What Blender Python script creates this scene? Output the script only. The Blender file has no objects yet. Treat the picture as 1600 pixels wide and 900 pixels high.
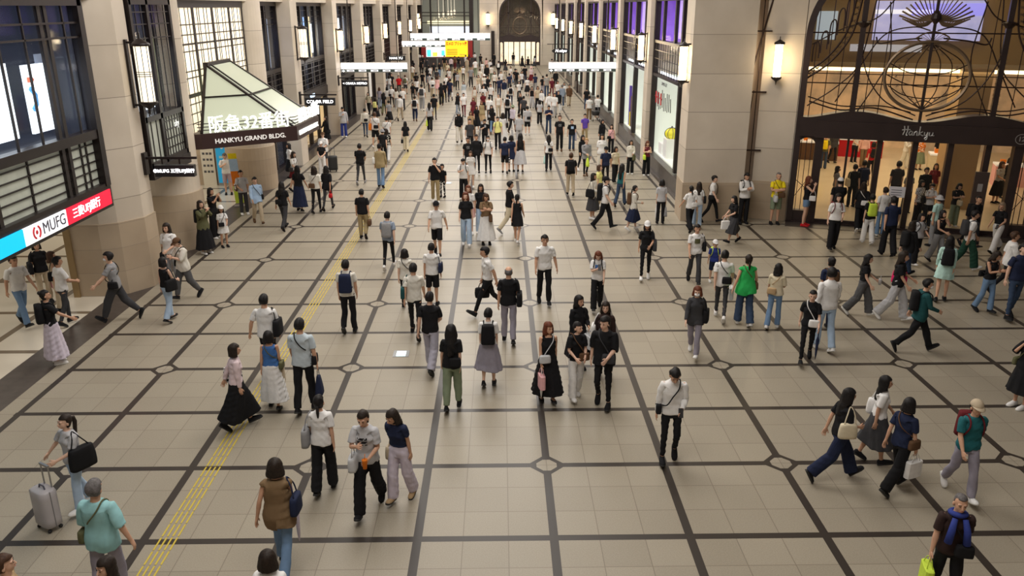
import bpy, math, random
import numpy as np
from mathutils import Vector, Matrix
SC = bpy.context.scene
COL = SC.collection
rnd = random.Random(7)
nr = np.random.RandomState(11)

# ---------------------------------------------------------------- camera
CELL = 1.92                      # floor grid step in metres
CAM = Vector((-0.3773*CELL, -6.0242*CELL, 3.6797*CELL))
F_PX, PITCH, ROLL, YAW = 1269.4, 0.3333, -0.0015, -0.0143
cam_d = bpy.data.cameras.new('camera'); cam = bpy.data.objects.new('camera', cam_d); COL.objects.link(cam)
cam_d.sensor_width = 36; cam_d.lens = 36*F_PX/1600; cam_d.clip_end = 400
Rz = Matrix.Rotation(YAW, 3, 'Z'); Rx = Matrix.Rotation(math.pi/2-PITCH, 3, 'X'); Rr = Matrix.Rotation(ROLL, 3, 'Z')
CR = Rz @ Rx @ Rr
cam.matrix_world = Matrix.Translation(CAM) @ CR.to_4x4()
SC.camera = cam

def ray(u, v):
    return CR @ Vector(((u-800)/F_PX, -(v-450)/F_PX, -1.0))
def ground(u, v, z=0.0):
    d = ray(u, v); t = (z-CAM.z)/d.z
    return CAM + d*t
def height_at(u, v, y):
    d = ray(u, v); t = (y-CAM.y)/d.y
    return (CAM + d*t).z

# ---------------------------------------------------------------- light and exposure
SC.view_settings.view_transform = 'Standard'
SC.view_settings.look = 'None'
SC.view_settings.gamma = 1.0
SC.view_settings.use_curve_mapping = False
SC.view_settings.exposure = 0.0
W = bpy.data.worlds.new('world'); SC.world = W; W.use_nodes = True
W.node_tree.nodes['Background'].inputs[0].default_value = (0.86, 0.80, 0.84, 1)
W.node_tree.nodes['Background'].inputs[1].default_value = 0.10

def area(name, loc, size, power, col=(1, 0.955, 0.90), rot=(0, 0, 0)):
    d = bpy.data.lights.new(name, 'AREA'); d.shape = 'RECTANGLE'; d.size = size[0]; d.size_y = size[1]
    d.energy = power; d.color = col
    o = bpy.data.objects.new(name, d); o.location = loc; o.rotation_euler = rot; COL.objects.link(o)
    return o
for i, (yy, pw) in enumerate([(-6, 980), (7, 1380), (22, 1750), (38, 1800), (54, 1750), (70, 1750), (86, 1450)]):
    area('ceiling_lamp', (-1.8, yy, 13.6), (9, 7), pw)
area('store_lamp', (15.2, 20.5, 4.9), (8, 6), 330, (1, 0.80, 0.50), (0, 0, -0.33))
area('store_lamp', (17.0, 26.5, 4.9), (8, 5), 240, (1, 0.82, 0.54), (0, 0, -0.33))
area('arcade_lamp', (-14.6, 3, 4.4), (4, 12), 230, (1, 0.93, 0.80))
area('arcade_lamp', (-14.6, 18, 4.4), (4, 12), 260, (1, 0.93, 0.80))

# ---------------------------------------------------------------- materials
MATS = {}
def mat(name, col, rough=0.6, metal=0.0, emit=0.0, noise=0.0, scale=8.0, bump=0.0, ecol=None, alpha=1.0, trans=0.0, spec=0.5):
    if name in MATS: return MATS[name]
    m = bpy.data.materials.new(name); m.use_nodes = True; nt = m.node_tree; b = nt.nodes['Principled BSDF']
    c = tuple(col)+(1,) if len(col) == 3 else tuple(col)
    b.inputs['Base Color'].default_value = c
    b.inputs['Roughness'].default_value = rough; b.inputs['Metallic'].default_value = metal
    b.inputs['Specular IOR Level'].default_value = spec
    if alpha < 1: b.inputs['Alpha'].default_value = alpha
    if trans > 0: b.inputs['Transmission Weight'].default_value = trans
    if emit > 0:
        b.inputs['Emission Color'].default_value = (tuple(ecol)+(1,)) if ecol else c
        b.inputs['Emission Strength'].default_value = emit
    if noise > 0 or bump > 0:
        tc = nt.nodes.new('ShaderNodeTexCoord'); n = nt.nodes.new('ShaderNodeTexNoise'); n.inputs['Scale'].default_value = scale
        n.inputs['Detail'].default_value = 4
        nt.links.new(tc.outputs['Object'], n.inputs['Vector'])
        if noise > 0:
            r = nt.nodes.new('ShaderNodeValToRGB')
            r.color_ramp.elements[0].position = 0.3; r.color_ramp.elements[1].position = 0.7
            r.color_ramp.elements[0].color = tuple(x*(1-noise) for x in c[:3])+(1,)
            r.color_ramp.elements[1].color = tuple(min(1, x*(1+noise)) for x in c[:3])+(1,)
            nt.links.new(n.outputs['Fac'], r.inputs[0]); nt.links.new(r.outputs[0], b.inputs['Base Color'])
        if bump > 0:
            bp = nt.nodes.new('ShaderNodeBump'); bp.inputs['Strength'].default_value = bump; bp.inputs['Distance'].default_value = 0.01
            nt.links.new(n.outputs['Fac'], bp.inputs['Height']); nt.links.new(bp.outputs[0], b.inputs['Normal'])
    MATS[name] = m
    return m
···
EXERCISE DESCRIPTION — Copy nothing but the lines from the top of the material through the line holding "SC.camera = cam", exactly as written; omit pictures.

EXPECTED ANSWER —
What Blender Python script creates this scene? Output the script only. The Blender file has no objects yet. Treat the picture as 1600 pixels wide and 900 pixels high.
import bpy, math, random
import numpy as np
from mathutils import Vector, Matrix
SC = bpy.context.scene
COL = SC.collection
rnd = random.Random(7)
nr = np.random.RandomState(11)

# ---------------------------------------------------------------- camera
CELL = 1.92                      # floor grid step in metres
CAM = Vector((-0.3773*CELL, -6.0242*CELL, 3.6797*CELL))
F_PX, PITCH, ROLL, YAW = 1269.4, 0.3333, -0.0015, -0.0143
cam_d = bpy.data.cameras.new('camera'); cam = bpy.data.objects.new('camera', cam_d); COL.objects.link(cam)
cam_d.sensor_width = 36; cam_d.lens = 36*F_PX/1600; cam_d.clip_end = 400
Rz = Matrix.Rotation(YAW, 3, 'Z'); Rx = Matrix.Rotation(math.pi/2-PITCH, 3, 'X'); Rr = Matrix.Rotation(ROLL, 3, 'Z')
CR = Rz @ Rx @ Rr
cam.matrix_world = Matrix.Translation(CAM) @ CR.to_4x4()
SC.camera = cam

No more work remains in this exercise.